José and Pilar is a Portuguese documentary directed by Miguel Gonçalves Mendes following the last years of the Nobel Prize winner José Saramago, chiefly through his relationship with his devoted wife, Pilar del Río. Highly praised by the critics and the audience, the film succeeds in portraying the tenderness, the genuine integrity and the deep humanity between the controversial writer and his wife. It gathers sequences from Madrid to Helsinki to Rio de Janeiro.

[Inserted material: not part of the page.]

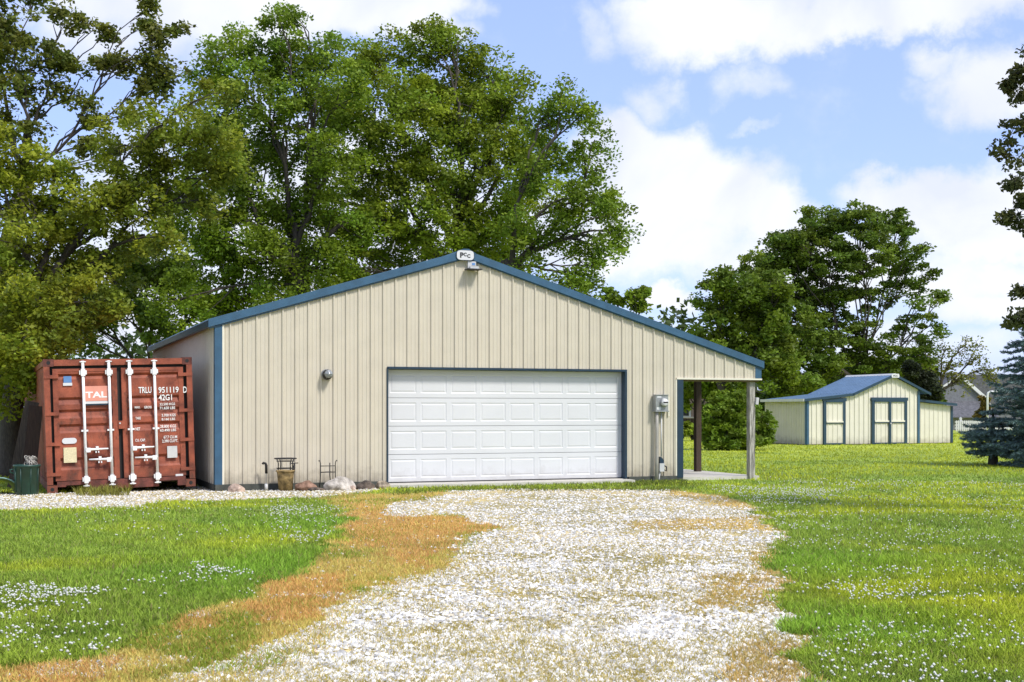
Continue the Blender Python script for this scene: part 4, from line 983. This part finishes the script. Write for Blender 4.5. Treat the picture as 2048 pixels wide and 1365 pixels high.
LD = 4.2
def tree(name, label, base, Z, blobs, leafc, lsize=.13, sub=.55, nper=34, trunk=.25, fork=.35, bark='trunkb', dens=1.0, hue=.35, depth=.8, group='trees', trunkpts=None, flat=.7, thin=.035, cat='tree', droop=.15, twig=.6, aspect=.55, bright=.35, crown='crown', shell=.42):
    """blobs: photo column,row,radius(px)[,depth offset m[,density]] -> limbs to each, clusters of leaves around them"""
    b = gp(*base) if isinstance(base, tuple) else base
    if not isinstance(base, tuple): pass
    B = Vector((at(base[0], HY, Z).x, at(base[0], HY, Z).y, GZ))
    T = thing(name, label, cat, B, group=group)
    r = random.Random(hash(label) % 1000 if False else len(label)*13+int(Z*7))
    bl = []
    R0 = max(q[2] for q in blobs)*Z/F
    for q in blobs:
        rr = q[2]*Z/F; dz = q[3] if len(q) > 3 and q[3] is not None else r.uniform(-1,1)*depth*R0
        p = at(q[0], q[1], Z+dz); p0 = p
        bl.append((p, rr, q[4] if len(q) > 4 else 1.0))
    ctr = sum((p for p,_,_ in bl), Vector())/len(bl); ztop = max(p.z+rr for p,rr,_ in bl)
    F0 = Vector((B.x+(ctr.x-B.x)*.25, B.y+(ctr.y-B.y)*.25, GZ+(ztop-GZ)*fork)) if trunkpts is None else at(*trunkpts[-1])
    mb = MB()
    tp = [Vector((0,0,-.15)), Vector((0,0,.25)), (F0-B)*.5+Vector((r.uniform(-.1,.1),r.uniform(-.1,.1),0)), F0-B]
    if trunkpts: tp = [Vector((0,0,-.15))]+[at(*q)-B for q in trunkpts]
    rd = [trunk*1.7]+[trunk*(1.15-.35*i/(len(tp)-1)) for i in range(1,len(tp))]
    mb.tube(tp, rd, 12)
    cen, rad, dn = [], [], []
    f = F0-B; order = sorted(bl, key=lambda q: (q[0]-B-f).length); nodes = []      # (centre, depth radius, limb points)
    for (p, rr, de) in order:
        lb = p-B; n = 7; best = None; bd = 1e9
        for nd in nodes:
            if nd[1] < thin*1.5: continue
            c_ = (nd[0]-lb).length*1.0+nd[3]*.62
            if c_ < bd: bd = c_; best = nd
        if best is None or (lb-f).length*.95 < bd:
            st = tp[-2].lerp(tp[-1], r.uniform(.45,1.0)); lr = max(thin*1.4, trunk*.50*min(1.1, rr/R0+.2)*(1 if lb.z > st.z+.8 else .3)); td = (lb-f).length
            c1 = st+Vector(((lb.x-st.x)*.30,(lb.y-st.y)*.30,(lb.z-st.z)*.62)) if lb.z > st.z else (st+lb)/2+Vector((0,0,.15*(lb-st).length))
        else:
            st = best[2][r.choice((3,4,5))]; lr = max(thin, best[1]*.55); td = best[3]+(lb-best[0]).length
            c1 = (st+lb)/2+Vector((r.gauss(0,.1),r.gauss(0,.1),.18))*(lb-st).length
        pts, rs = [], []
        for i in range(n+1):
            t = i/n; q = st*(1-t)**2+c1*2*t*(1-t)+lb*t*t
            if 0 < i < n: q = q+Vector((r.gauss(0,1),r.gauss(0,1),r.gauss(0,.6)))*.035*(lb-st).length*.6
            pts.append(q); rs.append(lr*(1-.6*t))
        nodes.append((lb, lr, pts, td))
        mb.tube(pts, rs, 7, False)
        k = max(5, int(dens*de*5.6*(rr/sub)**2))
        for _ in range(k):
            d = Vector((r.gauss(0,1),r.gauss(0,1),r.gauss(0,1))).normalized()*(r.random()**shell)
            c = lb+Vector((d.x*rr,d.y*rr,d.z*rr*.92))*r.choice((1,1,1,1.12))
            s_ = sub*r.uniform(.55,1.2)
            cen.append(c+B); rad.append(s_); dn.append(1)
            if r.random() < twig*.6:
                a = pts[r.choice((n,n-1,n-2,n-3))]; mid_ = a.lerp(c,.5)+Vector((r.gauss(0,.12),r.gauss(0,.12),r.gauss(0,.1)+.08*(c-a).length))
                mb.tube([a,mid_,c],[thin*.8,thin*.5,thin*.22],4,False)
    mb.build('trunk', MT[bark], T, True)
    cen = np.array([tuple(c) for c in cen]); rad = np.array(rad)
    leafcloud(crown, cen, rad, nper*LD, lsize, leafc, T, tuple(B), flat=flat, hue=hue, droop=droop, aspect=aspect, bright=bright)
    return T
GRN = (.150,.260,.022); DKG = (.105,.185,.022); YEL = (.195,.275,.024); MID = (.185,.290,.024)

# three big trees right behind the garage
tree('broadleaf_tree','tall deep green tree with a forked trunk behind the left half of the garage roof',(622,900),41,
 [(440,130,60),(500,95,55),(560,60,42),(590,110,60),(650,110,58),(690,170,50),(430,220,70),(520,190,70),(620,220,75),(560,300,70),(450,330,80),(660,330,70),
  (390,420,70),(480,440,75),(580,420,60),(680,450,70),(410,520,75),(500,540,75),(640,540,70),(360,600,60),(450,620,70),(560,620,60),(580,30,22,0,.5),(470,270,50,2,.5),(540,150,50),(500,320,60,2),(600,520,70,2),(380,300,40),(560,420,55,1),(520,500,55,-1),(620,330,45,2),(420,470,50,1),(700,250,40),(650,220,40,1.5)],
 GRN, trunk=.30, dens=.95, nper=36, lsize=.125, trunkpts=[(645,800,41),(620,640,41),(590,520,41)], group='big trees behind the garage')
tree('broadleaf_tree','broadest mid green tree rising behind the peak of the garage roof',(860,900),43,
 [(760,130,68),(830,100,50),(900,110,60),(960,140,55),(1000,190,55),(720,230,60),(800,230,90),(900,230,90),(990,270,75),(1040,310,60),(740,340,75),(840,350,95),(940,360,90),
  (720,440,70),(800,460,80),(900,470,85),(1000,440,75),(700,540,70),(800,560,70),(900,550,70),(980,540,60),(1060,380,60),(860,60,28,0,.6),(760,560,60),(680,190,45),(860,200,70),(1030,240,40),(960,210,60,1.5),(650,400,50,2)],
 MID, trunk=.38, dens=.95, nper=40, lsize=.125, trunkpts=[(870,760,43),(890,640,43),(930,540,43)], group='big trees behind the garage')
tree('broadleaf_tree','rounded thinner tree with open drooping right edge behind the right slope of the garage roof',(1075,900),40,
 [(1090,230,48),(1130,205,45),(1165,230,45),(1190,280,42),(1110,300,60),(1170,340,55),(1050,350,50),(1200,400,48),(1120,400,60),(1230,430,40),(1180,470,50),(1240,470,28),(1080,480,65),
  (1150,530,50),(1200,510,36,None,.7),(1060,560,60),(1130,580,40),(1180,575,28,0,.6),(1165,400,50),(1030,460,50)],
 GRN, trunk=.26, dens=.80, nper=34, lsize=.12, trunkpts=[(1060,720,40),(1050,620,40),(1010,520,40)], group='big trees behind the garage')
tree('young_tree','thin young tree showing just above the right slope of the garage roof',(1262,900),38,
 [(1262,590,20),(1280,610,18),(1235,600,16),(1215,590,14,0,.5),(1290,585,10,0,.5)], GRN, trunk=.07, sub=.25, nper=16, lsize=.13, fork=.6, thin=.015, group='trees behind the garage')
# undergrowth between container and garage, far side
tree('understory_tree','shady low tree filling the gap above the container and the garage eave',(330,900),46,
 [(330,560,60),(400,610,60),(270,560,55),(300,640,50),(230,620,50),(350,680,45),(180,640,60),(120,600,70),(280,500,50),(60,640,80),(200,540,50)],
 DKG, trunk=.16, dens=1.0, nper=34, lsize=.16, group='trees behind the container', fork=.2)
tree('understory_tree','dark bushy tree low at the left edge behind the garbage can',(20,900),38,
 [(20,760,90),(90,740,70),(-60,740,100),(-40,860,70),(40,850,55),(-130,860,80),(60,700,70),(0,900,35,-1.5)],
 DKG, trunk=.14, dens=1.0, nper=34, lsize=.13, group='trees behind the container', fork=.2)
# yellow-green tree at the left
tree('maple_tree','leaning near tree with yellow-green leaves hanging over the red container',(20,985),27.5,
 [(250,290,72),(330,250,62),(400,200,45),(430,270,58),(340,330,85),(440,340,52),(270,380,80),(400,400,50),(200,400,65),(470,320,32),
  (40,330,70),(-30,300,70),(110,350,45),(60,400,60),(-20,400,70),(130,420,60),(200,460,60),(290,470,55),(340,480,40),(40,490,80),(130,520,75),(220,540,65),
  (-20,560,90),(90,610,80),(180,620,65),(20,670,85),(120,680,50),(-60,660,80),(70,580,70),(210,600,45),(450,185,22),(20,740,60,-2),(60,690,45,-2.5),(-30,700,70,-2),(100,650,55,-2),(0,600,70,-2),(150,560,50,-1.5),(10,800,35,-1.5,.8)],
 YEL, trunk=.23, dens=.85, nper=30, lsize=.10, sub=.38, thin=.02, hue=.38, group='near trees at the left', depth=1.0,
 trunkpts=[(22,940,27.5),(24,820,27.5),(40,700,27.5),(80,580,27.5)])
tree('maple_tree','tall sparse tree with bare showing twigs in the upper left corner',(-30,985),30,
 [(20,60,60,None,.7),(80,110,50,None,.5),(130,50,40,None,.5),(30,170,55,None,.55),(110,190,40,None,.4),(-30,120,80),(0,260,50,None,.6),(150,130,35,None,.4),(60,240,45,None,.4),
  (290,50,22,0,.8),(320,90,28,0,.8),(290,120,35,0,.8),(350,60,22,0,.6),(240,130,26,0,.7),(200,130,24,0,.7),(330,150,40,0,.9),(280,180,40,0,.7),(190,240,22,0,.6),(170,290,22,0,.6),(300,15,14,0,.8),(220,310,30,0,.7),(-40,0,60),(170,60,35,None,.4),(215,75,25,None,.4),(165,190,34,None,.5),(120,130,40,None,.4),(60,-20,50),(250,230,26,0,.6)],
 (.125,.17,.03), trunk=.24, dens=1.05, nper=17, lsize=.115, sub=.30, thin=.018, group='near trees at the left', hue=.4, twig=1.0, shell=.6,
 trunkpts=[(-30,860,30),(-10,640,30),(20,480,30),(60,330,30)])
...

It includes sequences life in Lanzarote, and during trips around the world as well as their simple, transient and quotidian moments during the period José writes his "The Elephant's Journey". The film was produced by Miguel Mendes' JumpCut, Fernando Meirelles's O2 and Pedro Almodóvar's El Deseo.
Plot
"The Elephant's Journey", in which Saramago narrates the adventures and antics of an elephant transported from the court of King John III of Portugal to that of the Austrian Archduke Maximillian, is the starting point of José and Pilar. The film shows us their daily life in Lanzarote and their trips around the globe, and is a surprising portrayal of an author throughout the creative process of a couple who decide to change the world, or at least to make it a better place. The film shows us an unknown Saramago, unravels any preconceived ideas we may have about the man and demonstrates that genius and simplicity can indeed be compatible. José and Pilar is a glimpse into one of the greatest creators of the Twentieth Century and shows us that, as Saramago said, "everything can be told in a different way."
" it's so carefully constructed that at times it feels like fiction, shuttling easily and with a surprising level of intimacy between Saramago, the public persona, and Saramago, the private man." in Variety.
"The film portrays Jose's clearheaded pessimism in his quests for human rights." in Cahiers du cinéma.
"An amazing film about the love that tied them together amid the exhausting daily routine of a public figure." in Diário de Notícias.
"José and Pilar is a documentary, but a documentary that dissolves the illusion of the pure documentary. The end of a cicle. A monument to the glory of a writer." in Público.
"Miguel Gonçalves Mendes took four years to make this documentary but watching it makes us realize it will last for much longer." in Expresso
" a documentary about a unique relationship you don't even have to be fond of José Saramago, his books or share his ideology to like José and Pilar." in Time Out.